I’m spoofing mainly startup job listings here, of a type you often see in the Bay Area and elsewhere in the U.S., but which also appear frequently in the English language listings in Europe for jobs in places like Berlin, Barcelona and London.

Part of the confusion stems from the fact that software and web developers have to be the architect and the construction foreman and the grunts pouring concrete all at once. To build the thing is to understand the thing – comprehension is construction. So programming doesn’t so easily split into neatly divided domains of design on the one hand, and execution on the other.

Despite that blurred line given the unique properties of software, it’s the big-picture problem-solving skills that matter most, and following that, a cascade of experience factors in lesser degrees of importance. If an architect has used concrete, understands its load-bearing properties and so on, it doesn’t matter that much what brand they’re using. Likewise, programming languages aren’t nearly as different from each other as German and Greek, though you would easily get that impression.

If a developer has used a dependency manager, an object-oriented language, an MVC framework, and so on, then picking up a new tool in a similar vein is not going to be particularly difficult. But it will be time-consuming and annoying, requiring an investment of time and taking on the risk that it will be a waste of precious brain space if the technology goes out of fashion.

Whose responsibility is it to take on that risk? Judging from job listings, it would seem to be entirely on the programmer, not the companies that employ them.

Why do tech companies do this? Why the rigid focus on materials?

For a start-up, using XYZ Rebar (i.e. insert software buzzword here) seems mission-critical. They’re trying to get an edge on competitors, and unlike most building materials, new technologies really can be a lot more performative. Then again, also unlike brands of cement, they take a lot more time to learn to work with, and thus can slow down a project. The performance advantage of using a new material might be wiped out due to the workflow disadvantage of building a product with an immature technology.

That calculation of risk – cutting-edge tech vs. existing pool of expertise – is a gamble that the company and its owners and investors is deciding to take on (knowingly or not). It’s a strategic issue that should be considered right at the outset of a project. Making that gamble on a trendy new tech stack, then finding out it’s hard to source the expertise, is a problem that ultimately belongs to the company.

Inverting that responsibility and putting the expectation of ready-made experts out in the world has been going on so long it’s a known trope. Just a couple weeks after Apple released the Swift programming language, I saw developers on Twitter poking fun at a job listing that asked for ‘at least two years’ of experience with Swift. This leads to a related problem: programmers faking it until they make it, with mixed results.

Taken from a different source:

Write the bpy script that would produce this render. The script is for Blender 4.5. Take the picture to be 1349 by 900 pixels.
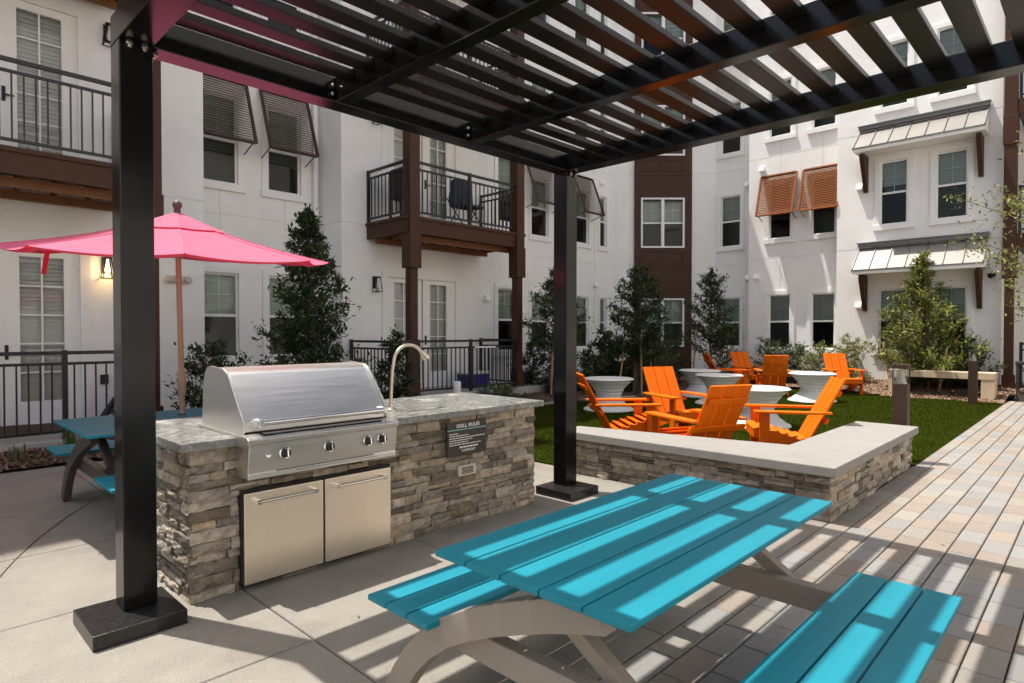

There is an alternative. Organizations can hire for problem-solving skills and communications skills, along with technical acumen (obviously) and proven learning ability – rather than acronym-soup – when collecting the people they want to execute their idea. Rather than inviting naive enthusiasm or demanding “passion,” they can just treat developers like adults – with normal, human limitations and also, the ability to grow. You might as well invite developers to learn on the job and give them the resources, structure, and support to do so. Because they’ll be doing it anyway. Because this learning process is the job. Even the most skilled and seasoned programmer doesn’t know exactly how they will fix a specific problem until they do it.

Like architects, or other types of industrial designers, developers don’t need foosball tables or extra caffeine in order to do their jobs. The big perk they need is a hospitable workplace culture that invites learning and has realistic expectations. Doing that also directly addresses the issue of programmer diversity, in which the industry welcomes more of the many different types of people who are lining up to do this work: a better set of onramps, where they can take the skills they have already and build them into the skills companies need today.